Muslim: But I know the One True God. Perhaps we worship the same God.
Christian: Remember the stories of how God brought the children of Israel out of the land of Egypt? Remember how He plagued Egypt with the Passover to purchase their freedom? Remember how He helped Israel to drive out all the Canaanites from the land of Canaan? The God that did all that is the One True God.
Or insert the story of creation to a theistic evolutionist. I like the "concrete historical situations" approach.
Have fun and stay busy - Luke 19:13
-The Orange Mailman
So - rather than taking this big concept that one might think is God and then fitting it in the box of the tribal deity as revealed to Israel, you gotta discover that tribal deity as He expounds on that with the rest of the revelation?
indeedy Yes to both of you.

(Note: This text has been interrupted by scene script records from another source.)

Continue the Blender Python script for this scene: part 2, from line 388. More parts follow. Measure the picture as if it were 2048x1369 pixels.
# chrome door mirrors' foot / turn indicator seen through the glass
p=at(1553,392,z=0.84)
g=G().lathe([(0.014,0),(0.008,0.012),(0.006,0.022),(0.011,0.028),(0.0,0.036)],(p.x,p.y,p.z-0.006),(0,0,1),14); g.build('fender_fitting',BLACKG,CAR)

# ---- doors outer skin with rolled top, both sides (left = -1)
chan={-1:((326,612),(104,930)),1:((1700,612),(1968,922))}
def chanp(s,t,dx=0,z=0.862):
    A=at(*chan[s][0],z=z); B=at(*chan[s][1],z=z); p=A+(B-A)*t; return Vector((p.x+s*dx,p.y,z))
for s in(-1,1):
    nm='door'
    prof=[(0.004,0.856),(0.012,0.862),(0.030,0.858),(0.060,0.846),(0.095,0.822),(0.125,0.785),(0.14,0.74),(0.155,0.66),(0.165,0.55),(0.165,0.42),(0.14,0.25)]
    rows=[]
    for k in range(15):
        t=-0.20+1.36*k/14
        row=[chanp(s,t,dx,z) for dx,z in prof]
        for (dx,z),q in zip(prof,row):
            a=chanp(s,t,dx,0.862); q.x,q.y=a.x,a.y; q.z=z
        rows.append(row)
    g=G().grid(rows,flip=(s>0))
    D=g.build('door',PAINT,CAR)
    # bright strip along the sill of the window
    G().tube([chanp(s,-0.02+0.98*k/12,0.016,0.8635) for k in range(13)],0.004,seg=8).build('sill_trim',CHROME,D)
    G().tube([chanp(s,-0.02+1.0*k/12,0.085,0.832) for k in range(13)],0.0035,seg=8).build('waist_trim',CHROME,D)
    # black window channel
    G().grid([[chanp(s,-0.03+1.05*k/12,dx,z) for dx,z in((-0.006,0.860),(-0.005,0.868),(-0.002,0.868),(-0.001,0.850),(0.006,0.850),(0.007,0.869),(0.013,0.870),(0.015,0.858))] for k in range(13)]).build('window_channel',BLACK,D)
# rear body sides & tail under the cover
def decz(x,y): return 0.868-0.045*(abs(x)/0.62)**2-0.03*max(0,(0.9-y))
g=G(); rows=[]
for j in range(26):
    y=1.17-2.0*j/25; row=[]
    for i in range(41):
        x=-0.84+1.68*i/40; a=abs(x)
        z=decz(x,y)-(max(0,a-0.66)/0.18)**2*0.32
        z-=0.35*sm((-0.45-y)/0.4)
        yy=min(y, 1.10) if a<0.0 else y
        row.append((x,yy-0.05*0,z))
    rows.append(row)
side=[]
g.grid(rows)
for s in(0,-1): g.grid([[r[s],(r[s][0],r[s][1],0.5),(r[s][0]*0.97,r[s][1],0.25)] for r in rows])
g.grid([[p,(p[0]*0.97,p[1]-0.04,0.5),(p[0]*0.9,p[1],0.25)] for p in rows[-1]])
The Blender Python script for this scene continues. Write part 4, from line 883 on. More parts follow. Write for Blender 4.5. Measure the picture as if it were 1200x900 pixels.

Orange, it's interesting that the Quran nowhere mentions the name Yahweh even though it does take many of its stories from the Hebrew Scriptures. On the other hand Jesus is at pains to show Himself (through both words and actions) as the LORD God of Israel - the great I AM!
Missy that's exactly right. Look at the particular, the historical, the involved LORD in action - there you see God.
I'll draw out an implication or two in the next post.
Glen, would you say Exodus 3:14 has any bearing on this where the Lord reveals himself as 'I am who I am' or 'I will be what I will be'? There seems to be the same idea of him defining himself on his own terms and reconfiguring our preconceived ideas.
Hi Si - I've replied with my latest post.